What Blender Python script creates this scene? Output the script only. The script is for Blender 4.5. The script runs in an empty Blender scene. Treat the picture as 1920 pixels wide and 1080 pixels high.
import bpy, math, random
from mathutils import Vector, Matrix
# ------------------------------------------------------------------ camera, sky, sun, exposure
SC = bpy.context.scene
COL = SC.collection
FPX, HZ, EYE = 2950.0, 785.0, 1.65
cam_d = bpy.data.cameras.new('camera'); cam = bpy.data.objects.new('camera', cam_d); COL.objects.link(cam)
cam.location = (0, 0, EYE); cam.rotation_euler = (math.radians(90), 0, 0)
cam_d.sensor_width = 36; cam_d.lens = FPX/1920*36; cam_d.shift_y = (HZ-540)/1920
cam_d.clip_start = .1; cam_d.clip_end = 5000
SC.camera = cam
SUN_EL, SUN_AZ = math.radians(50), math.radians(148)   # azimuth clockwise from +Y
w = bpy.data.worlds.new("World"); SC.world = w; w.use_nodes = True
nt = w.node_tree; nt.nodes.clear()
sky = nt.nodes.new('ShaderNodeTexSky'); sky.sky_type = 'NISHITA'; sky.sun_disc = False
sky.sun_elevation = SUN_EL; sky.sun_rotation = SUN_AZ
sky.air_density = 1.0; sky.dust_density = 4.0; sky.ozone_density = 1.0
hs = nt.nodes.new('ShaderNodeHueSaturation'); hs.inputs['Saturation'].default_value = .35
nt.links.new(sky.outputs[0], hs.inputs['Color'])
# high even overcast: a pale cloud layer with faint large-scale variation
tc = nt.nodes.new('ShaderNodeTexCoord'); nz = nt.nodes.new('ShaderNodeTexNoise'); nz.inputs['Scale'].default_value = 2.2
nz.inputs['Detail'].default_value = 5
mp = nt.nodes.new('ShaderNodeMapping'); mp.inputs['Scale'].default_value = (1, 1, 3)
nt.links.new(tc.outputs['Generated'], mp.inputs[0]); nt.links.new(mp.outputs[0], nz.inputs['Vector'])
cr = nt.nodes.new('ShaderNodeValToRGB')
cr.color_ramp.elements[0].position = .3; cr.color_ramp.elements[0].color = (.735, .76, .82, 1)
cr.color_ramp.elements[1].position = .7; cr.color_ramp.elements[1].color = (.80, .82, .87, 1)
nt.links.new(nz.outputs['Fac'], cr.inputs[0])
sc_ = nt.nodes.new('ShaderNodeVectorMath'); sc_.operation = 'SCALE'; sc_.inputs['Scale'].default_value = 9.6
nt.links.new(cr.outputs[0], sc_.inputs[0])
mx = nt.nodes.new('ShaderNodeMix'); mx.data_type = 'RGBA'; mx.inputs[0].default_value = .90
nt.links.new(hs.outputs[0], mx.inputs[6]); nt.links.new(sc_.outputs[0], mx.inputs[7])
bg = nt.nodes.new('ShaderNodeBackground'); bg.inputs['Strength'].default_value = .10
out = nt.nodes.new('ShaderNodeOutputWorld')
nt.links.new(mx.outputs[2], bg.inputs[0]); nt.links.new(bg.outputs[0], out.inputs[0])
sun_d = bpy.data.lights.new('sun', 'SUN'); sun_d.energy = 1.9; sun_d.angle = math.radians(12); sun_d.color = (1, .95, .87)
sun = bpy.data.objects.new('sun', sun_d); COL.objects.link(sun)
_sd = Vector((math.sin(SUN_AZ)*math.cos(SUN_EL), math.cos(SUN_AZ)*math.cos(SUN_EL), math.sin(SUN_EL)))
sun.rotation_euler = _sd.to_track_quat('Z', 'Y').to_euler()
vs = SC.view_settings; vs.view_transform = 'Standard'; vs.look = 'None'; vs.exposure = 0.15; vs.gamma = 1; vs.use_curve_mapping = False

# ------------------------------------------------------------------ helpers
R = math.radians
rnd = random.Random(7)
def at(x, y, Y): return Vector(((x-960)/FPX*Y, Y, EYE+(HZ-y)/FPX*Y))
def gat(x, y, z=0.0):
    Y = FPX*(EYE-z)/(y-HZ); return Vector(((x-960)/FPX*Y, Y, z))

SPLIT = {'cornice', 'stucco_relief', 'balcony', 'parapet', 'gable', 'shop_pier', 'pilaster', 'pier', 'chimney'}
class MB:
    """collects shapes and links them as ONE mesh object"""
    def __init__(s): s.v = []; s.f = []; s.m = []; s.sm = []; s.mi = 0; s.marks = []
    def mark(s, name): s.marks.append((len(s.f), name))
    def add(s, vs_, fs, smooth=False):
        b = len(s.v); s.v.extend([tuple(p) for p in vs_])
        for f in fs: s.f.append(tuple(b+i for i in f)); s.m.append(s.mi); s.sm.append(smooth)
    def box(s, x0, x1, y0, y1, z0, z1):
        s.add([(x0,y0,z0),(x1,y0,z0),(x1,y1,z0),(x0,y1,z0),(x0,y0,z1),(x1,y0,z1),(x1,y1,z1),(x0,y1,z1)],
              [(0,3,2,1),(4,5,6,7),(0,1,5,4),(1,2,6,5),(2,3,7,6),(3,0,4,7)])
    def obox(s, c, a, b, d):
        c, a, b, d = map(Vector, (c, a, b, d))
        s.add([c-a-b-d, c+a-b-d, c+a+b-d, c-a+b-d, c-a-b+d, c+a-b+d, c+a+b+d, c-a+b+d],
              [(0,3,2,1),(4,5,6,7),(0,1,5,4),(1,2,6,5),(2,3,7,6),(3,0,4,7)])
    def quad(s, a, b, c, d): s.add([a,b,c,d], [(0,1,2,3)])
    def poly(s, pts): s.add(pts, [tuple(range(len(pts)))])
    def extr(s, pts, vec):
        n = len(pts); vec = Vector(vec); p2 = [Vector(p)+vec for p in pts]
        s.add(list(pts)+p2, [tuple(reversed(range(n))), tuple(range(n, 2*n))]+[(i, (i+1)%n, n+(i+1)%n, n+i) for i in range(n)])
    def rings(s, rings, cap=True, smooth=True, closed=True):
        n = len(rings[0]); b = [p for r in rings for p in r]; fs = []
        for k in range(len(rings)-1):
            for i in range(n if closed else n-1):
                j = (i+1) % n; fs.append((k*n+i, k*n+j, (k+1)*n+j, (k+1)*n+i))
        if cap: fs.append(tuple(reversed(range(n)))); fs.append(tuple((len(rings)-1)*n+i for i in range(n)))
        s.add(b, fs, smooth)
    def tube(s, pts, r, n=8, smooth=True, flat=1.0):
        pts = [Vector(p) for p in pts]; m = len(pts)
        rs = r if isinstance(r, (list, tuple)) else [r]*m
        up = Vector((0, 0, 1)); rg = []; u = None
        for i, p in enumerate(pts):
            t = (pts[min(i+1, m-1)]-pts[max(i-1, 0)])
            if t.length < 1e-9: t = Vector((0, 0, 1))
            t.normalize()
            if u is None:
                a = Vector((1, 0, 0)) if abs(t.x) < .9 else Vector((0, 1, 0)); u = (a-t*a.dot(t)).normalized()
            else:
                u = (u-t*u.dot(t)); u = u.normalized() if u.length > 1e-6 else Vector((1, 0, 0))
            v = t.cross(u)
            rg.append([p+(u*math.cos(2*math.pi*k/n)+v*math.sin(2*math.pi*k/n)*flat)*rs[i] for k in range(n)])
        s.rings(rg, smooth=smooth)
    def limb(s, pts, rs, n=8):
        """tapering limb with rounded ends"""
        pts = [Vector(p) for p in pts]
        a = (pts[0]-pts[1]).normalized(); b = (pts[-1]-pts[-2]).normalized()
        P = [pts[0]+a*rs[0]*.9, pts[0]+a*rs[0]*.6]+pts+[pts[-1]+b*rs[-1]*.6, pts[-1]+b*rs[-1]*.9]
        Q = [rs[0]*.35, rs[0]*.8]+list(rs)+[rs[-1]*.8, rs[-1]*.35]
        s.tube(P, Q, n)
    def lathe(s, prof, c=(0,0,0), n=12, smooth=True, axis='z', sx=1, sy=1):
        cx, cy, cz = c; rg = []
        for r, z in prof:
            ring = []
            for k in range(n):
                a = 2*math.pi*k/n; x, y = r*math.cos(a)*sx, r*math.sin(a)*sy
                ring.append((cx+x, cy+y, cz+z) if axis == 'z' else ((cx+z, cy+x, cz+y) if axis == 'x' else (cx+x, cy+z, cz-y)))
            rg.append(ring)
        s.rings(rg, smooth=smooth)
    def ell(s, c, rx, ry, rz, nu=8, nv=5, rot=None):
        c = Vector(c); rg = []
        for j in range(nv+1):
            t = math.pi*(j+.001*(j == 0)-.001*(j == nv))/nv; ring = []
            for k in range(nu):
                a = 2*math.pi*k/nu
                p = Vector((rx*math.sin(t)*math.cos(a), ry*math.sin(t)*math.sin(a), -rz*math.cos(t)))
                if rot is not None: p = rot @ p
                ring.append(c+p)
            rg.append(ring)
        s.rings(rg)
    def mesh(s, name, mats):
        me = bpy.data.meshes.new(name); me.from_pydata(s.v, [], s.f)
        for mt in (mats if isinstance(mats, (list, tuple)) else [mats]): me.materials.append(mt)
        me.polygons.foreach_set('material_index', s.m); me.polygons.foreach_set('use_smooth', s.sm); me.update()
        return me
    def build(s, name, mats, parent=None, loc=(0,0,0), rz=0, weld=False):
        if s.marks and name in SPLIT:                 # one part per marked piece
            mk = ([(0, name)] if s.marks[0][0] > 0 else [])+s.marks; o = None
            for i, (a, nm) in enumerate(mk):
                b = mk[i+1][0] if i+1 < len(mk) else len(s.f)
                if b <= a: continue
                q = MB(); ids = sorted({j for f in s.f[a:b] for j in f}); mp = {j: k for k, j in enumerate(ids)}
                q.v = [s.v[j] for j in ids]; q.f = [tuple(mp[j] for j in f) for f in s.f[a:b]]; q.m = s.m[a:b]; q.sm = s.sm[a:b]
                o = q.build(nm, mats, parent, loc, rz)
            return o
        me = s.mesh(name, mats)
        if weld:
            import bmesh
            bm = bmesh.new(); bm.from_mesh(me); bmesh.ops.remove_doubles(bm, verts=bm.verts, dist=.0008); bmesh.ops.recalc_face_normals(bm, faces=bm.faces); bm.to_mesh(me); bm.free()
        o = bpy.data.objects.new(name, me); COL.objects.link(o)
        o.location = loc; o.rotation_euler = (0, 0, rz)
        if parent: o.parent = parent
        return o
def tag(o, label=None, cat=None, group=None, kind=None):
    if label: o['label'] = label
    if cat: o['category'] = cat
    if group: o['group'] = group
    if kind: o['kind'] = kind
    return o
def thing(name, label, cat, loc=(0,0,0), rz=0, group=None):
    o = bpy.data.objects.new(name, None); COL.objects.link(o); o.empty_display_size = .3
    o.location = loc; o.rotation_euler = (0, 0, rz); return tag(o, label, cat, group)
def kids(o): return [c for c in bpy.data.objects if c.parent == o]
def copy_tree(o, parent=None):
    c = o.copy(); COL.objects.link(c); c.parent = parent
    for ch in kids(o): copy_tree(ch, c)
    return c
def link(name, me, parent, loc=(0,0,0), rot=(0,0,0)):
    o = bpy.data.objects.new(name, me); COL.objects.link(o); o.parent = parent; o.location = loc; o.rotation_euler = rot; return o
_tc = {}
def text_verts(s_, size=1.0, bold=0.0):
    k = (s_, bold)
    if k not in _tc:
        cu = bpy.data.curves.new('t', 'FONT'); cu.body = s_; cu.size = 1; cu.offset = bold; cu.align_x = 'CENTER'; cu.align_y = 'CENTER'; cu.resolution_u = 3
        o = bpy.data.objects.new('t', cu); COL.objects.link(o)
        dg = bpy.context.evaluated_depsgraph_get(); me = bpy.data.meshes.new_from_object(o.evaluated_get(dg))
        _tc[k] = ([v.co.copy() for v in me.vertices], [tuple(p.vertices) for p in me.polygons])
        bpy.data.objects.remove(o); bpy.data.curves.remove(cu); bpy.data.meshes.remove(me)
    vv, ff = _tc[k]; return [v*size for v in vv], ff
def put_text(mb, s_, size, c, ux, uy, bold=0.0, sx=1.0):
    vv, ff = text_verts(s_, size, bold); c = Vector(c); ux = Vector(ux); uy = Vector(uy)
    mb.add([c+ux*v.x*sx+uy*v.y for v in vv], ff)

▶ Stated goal
Which lines above contain the word "scene"? Copy each of them.

▶ The reply
What Blender Python script creates this scene? Output the script only. The script is for Blender 4.5. The script runs in an empty Blender scene. Treat the picture as 1920 pixels wide and 1080 pixels high.
SC = bpy.context.scene